I have heard countless recounts of the scenario I’ve mentioned above. I’ve heard about passengers insisting that their spouse pull over so that they can get out of the car and take an uber back home. I’ve heard about spouses refusing to drive in the same car as one another because they feel incompatible as driver and passenger.

My recommendation, if you can relate to this, is to have a conversation about your concerns when you’re not in the car.

It may go something like this:

Passenger: “I know you feel that I am criticizing or not trusting you when you’re driving, but I often have a difficult time being a passenger in your car. Are you open to hearing why?”

Driver: “Go ahead. I’ve probably heard it before, but if you must….”

Passenger: “Ok. Thanks. When you leave less than 2 car lengths between our vehicle and the one in front of us, I feel my whole body tense up. I worry that if someone were to hit us from behind, that we would go into the vehicle in front of us. I just don’t feel safe when we’re too close.”

The ideal response from a partner would then be:

Driver: “So, what I hear you saying is that it’s the amount of space between us and the car in front that makes you feel most panicked. You worry that there will be a chain reaction if someone were to hit us from behind.”

Passenger: “Yes, that’s right. I want you to know that I trust you and your reaction time, but I don’t know about the other drivers around us. When we’re in the car and I voice my concerns and you make me feel that it’s my issue and don’t change anything, I feel that you don’t really care about how unsafe I’m feeling.”

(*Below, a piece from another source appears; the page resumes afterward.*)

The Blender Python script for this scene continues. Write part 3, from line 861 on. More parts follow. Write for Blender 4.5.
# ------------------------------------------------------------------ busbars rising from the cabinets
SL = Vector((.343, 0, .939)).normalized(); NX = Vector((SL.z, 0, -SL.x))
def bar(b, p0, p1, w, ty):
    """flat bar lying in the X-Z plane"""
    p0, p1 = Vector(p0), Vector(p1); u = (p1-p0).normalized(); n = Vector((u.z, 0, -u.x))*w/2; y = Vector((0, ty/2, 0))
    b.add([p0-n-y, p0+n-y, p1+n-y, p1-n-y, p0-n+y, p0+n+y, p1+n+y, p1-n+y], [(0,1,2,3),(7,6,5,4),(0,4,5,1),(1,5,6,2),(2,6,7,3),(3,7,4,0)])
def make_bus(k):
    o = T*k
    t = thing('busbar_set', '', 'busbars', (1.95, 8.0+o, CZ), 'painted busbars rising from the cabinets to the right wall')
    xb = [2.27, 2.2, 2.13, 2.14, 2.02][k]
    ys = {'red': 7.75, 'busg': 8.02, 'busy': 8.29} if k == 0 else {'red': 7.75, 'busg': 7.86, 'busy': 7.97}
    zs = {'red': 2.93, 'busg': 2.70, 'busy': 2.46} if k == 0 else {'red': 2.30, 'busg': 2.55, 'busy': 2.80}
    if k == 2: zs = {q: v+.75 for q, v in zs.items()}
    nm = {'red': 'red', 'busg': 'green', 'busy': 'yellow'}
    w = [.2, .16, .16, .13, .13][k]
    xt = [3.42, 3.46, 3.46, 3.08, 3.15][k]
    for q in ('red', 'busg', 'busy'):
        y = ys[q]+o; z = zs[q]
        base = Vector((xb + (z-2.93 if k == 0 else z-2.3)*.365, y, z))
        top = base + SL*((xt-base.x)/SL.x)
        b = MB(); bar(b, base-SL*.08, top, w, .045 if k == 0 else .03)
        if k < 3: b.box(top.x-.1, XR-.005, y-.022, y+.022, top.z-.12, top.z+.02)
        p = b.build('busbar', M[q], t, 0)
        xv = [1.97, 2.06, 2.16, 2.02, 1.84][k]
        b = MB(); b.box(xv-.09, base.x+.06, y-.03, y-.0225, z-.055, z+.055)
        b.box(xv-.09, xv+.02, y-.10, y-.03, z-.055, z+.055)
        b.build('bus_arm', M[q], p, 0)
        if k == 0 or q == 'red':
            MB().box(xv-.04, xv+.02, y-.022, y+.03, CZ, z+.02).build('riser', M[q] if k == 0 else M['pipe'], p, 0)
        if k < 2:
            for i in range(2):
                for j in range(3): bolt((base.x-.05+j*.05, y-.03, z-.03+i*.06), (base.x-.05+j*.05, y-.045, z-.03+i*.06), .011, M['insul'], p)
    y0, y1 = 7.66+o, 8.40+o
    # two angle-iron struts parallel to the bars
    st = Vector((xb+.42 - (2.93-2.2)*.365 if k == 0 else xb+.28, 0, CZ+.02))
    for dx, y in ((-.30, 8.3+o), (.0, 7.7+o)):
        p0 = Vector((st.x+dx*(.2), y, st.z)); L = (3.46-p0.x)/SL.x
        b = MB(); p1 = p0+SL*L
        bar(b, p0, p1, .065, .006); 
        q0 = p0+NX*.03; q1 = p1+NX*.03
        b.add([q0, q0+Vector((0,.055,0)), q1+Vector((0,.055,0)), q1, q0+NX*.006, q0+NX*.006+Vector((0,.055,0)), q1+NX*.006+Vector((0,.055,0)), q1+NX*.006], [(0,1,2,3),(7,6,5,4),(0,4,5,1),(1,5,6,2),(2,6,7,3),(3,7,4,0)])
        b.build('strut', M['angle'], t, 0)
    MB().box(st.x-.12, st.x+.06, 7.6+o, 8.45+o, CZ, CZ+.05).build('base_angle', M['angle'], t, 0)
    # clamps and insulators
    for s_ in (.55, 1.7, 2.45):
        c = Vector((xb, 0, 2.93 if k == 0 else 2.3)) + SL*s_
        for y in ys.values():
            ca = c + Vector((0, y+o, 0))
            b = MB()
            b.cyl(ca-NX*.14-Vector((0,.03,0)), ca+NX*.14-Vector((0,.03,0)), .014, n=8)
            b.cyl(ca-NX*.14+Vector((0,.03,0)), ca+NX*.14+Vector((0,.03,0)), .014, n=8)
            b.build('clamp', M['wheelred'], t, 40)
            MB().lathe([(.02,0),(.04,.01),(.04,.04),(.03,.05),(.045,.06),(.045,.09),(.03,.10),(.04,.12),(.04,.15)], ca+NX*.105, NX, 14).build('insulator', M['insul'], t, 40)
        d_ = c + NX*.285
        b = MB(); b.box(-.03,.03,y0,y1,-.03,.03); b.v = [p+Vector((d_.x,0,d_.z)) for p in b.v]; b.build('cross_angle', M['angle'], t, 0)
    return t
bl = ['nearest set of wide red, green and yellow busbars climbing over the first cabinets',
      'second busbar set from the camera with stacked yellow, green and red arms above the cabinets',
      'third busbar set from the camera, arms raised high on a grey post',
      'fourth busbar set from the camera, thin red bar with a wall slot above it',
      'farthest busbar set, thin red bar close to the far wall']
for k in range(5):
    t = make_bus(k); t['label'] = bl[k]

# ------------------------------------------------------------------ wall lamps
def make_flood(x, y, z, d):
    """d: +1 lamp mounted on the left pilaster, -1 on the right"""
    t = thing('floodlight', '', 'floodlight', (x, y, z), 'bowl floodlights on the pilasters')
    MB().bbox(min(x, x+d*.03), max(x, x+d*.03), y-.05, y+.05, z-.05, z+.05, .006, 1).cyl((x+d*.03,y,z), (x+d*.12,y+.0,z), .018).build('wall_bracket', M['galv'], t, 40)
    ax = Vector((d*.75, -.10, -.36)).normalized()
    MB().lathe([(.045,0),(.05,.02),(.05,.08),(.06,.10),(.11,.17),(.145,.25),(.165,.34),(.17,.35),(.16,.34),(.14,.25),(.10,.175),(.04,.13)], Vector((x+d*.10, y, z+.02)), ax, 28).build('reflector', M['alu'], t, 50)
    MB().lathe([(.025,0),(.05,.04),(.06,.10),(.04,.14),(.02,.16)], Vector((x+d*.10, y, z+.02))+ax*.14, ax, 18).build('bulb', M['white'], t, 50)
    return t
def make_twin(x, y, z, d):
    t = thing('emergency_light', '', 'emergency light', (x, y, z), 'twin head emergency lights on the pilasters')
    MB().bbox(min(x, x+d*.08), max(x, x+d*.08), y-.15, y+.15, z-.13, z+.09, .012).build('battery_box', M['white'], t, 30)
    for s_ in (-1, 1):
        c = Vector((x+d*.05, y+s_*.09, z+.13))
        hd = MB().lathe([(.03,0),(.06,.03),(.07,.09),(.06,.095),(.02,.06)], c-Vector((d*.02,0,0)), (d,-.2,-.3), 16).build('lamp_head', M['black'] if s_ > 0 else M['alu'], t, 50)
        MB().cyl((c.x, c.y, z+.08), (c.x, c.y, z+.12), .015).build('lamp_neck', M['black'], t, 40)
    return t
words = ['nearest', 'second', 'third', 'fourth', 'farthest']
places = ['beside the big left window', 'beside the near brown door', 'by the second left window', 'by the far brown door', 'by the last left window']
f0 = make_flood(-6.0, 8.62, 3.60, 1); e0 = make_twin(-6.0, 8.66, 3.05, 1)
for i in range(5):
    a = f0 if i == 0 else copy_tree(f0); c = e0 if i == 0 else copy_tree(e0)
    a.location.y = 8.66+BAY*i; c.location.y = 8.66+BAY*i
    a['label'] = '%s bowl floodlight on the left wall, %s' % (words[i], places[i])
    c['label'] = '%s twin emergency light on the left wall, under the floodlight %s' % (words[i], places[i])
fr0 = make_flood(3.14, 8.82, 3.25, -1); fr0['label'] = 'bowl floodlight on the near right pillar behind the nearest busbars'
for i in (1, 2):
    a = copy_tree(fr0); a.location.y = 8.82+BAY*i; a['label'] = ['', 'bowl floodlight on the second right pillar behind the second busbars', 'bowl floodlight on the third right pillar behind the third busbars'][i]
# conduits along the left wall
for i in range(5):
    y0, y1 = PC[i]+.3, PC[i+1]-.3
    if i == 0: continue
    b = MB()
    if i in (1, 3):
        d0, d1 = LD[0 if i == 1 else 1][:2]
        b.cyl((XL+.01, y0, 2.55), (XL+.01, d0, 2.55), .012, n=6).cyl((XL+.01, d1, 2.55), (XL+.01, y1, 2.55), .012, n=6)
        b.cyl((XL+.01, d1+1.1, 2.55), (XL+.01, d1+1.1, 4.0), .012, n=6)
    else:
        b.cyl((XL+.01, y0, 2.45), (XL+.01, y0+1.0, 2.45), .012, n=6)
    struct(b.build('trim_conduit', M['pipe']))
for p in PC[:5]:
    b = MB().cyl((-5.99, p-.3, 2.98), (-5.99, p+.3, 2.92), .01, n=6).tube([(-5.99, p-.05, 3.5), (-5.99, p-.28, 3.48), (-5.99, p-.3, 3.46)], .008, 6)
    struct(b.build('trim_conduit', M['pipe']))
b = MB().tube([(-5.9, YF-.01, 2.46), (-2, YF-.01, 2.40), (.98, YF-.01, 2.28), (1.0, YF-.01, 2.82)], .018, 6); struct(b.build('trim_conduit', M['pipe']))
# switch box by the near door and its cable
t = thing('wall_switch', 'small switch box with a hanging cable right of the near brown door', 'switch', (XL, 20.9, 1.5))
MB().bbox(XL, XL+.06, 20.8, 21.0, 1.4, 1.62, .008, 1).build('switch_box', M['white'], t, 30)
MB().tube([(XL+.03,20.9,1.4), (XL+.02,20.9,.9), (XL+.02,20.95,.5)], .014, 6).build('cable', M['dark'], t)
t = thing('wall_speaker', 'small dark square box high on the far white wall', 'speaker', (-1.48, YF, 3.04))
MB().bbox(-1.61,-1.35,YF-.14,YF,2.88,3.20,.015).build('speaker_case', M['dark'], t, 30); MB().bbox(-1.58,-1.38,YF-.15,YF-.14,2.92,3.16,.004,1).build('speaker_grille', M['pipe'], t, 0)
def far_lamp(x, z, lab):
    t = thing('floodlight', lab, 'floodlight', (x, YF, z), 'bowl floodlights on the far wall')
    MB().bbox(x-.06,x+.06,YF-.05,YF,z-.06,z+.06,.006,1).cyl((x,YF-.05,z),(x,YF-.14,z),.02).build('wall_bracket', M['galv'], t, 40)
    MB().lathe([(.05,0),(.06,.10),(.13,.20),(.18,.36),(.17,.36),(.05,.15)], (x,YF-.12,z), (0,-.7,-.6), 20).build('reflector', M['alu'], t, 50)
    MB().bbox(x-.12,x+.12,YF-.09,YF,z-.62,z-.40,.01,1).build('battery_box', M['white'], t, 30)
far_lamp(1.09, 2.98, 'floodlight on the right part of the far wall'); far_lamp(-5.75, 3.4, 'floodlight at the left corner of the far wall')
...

Driver: “So, you feel unsafe when I don’t adjust how I’m driving when you’re next to me. Especially when you tell me how you’re feeling.”

Passenger: “Absolutely. How would you feel about adjusting your driving to help me feel safer?”

Driver: “Of course I want you to feel safer but when you start nagging at me when I’m driving, it gets my blood boiling. I will try but I can’t promise that I will be perfect”

Passenger: “How would you feel about coming up with a code word that I can say rather than a whole sentence that may trigger you?”

Driver: “Yes, I like that. How about tiger?”

Passenger: “Tiger it is. Let’s try that and see how things go.”

I know that not every conversation will go exactly as I’ve written it out, but I think you can tell that the way in which couples share information and communicate their thoughts and feelings, makes a big difference. As does time and place.